Supplied material
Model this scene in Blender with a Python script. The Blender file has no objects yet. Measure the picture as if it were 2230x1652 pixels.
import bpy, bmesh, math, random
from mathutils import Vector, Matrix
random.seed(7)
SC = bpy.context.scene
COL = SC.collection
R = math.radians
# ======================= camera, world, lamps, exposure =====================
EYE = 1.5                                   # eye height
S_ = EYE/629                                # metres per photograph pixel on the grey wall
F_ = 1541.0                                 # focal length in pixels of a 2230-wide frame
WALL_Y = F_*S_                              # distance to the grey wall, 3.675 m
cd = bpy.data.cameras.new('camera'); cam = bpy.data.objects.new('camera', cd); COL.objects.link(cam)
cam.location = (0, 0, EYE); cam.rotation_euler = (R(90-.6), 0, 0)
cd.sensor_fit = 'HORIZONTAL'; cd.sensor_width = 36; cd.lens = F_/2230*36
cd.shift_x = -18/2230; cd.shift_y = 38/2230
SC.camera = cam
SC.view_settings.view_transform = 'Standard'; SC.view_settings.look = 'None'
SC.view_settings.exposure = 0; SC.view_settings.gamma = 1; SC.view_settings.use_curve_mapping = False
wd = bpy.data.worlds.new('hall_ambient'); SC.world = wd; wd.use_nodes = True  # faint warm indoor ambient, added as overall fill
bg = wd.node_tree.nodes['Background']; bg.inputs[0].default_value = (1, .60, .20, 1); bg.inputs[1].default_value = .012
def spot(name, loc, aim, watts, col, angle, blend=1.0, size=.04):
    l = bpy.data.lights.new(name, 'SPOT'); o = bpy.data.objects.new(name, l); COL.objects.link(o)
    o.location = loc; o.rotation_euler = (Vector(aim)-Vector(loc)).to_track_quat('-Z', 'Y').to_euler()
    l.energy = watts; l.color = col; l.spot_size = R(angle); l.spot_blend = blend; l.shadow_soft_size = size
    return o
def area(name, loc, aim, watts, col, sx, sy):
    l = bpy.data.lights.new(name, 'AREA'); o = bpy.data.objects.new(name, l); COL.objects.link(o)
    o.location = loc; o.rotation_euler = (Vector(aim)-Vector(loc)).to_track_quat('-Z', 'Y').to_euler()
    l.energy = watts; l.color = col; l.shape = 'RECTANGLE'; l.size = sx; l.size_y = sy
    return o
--
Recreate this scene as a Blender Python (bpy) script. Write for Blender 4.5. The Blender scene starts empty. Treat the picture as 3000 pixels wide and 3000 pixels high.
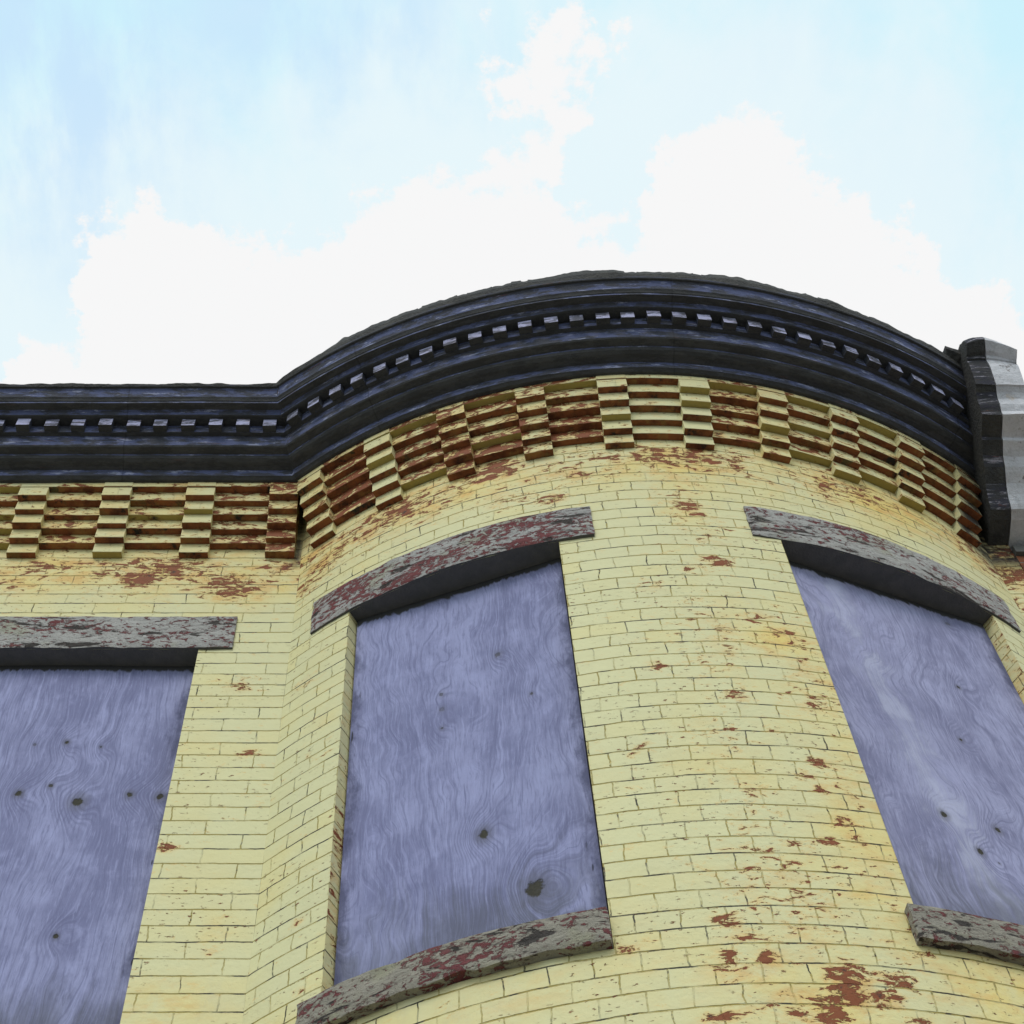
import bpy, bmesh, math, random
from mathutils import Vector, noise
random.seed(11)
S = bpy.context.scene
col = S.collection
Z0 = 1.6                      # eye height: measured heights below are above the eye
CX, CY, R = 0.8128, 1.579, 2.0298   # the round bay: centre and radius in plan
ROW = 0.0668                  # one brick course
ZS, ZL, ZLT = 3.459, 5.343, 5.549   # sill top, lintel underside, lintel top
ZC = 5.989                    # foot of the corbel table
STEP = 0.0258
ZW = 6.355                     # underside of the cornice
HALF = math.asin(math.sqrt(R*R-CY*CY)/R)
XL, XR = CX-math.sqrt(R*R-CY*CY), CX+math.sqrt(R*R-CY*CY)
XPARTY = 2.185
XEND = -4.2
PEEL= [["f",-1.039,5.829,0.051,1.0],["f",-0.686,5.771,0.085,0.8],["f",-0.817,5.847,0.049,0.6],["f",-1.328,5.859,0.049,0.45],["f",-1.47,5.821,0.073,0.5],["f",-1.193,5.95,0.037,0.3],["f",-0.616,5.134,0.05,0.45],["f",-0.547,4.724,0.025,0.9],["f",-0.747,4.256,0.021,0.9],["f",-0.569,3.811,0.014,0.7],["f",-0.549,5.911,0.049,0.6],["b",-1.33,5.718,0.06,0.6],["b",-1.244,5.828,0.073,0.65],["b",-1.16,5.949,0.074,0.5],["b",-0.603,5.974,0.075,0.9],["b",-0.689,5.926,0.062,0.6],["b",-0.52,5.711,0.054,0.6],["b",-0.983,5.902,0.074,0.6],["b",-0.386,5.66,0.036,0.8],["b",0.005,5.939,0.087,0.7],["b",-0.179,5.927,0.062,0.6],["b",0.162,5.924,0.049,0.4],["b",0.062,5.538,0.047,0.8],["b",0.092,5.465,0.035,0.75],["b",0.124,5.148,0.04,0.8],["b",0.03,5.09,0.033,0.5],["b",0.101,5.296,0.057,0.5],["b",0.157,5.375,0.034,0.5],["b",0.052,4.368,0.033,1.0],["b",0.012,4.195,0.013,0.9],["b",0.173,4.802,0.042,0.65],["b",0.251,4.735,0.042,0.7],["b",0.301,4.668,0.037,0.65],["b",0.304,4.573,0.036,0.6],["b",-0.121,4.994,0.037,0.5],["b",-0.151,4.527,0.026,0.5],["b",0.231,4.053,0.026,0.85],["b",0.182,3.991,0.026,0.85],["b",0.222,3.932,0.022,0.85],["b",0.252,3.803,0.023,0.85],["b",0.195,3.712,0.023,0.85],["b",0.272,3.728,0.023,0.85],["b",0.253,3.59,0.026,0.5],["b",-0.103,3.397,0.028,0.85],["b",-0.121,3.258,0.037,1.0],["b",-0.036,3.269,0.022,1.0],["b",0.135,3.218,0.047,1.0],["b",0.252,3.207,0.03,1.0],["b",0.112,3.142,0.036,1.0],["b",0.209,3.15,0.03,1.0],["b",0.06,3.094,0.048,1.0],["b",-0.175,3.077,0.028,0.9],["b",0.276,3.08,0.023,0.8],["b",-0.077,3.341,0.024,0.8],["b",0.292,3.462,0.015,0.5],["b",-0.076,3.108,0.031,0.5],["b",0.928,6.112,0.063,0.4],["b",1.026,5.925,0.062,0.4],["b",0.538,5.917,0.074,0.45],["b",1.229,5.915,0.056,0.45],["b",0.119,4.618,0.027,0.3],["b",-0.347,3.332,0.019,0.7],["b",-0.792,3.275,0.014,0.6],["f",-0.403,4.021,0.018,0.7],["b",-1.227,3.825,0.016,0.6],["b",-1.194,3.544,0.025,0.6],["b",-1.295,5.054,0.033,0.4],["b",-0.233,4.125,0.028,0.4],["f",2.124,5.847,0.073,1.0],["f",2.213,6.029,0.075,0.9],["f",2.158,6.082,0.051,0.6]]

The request
Copy every line from the records above that contains the word "scene".

Task answer
Model this scene in Blender with a Python script. The Blender file has no objects yet. Measure the picture as if it were 2230x1652 pixels.
SC = bpy.context.scene
Recreate this scene as a Blender Python (bpy) script. Write for Blender 4.5. The Blender scene starts empty. Treat the picture as 3000 pixels wide and 3000 pixels high.
S = bpy.context.scene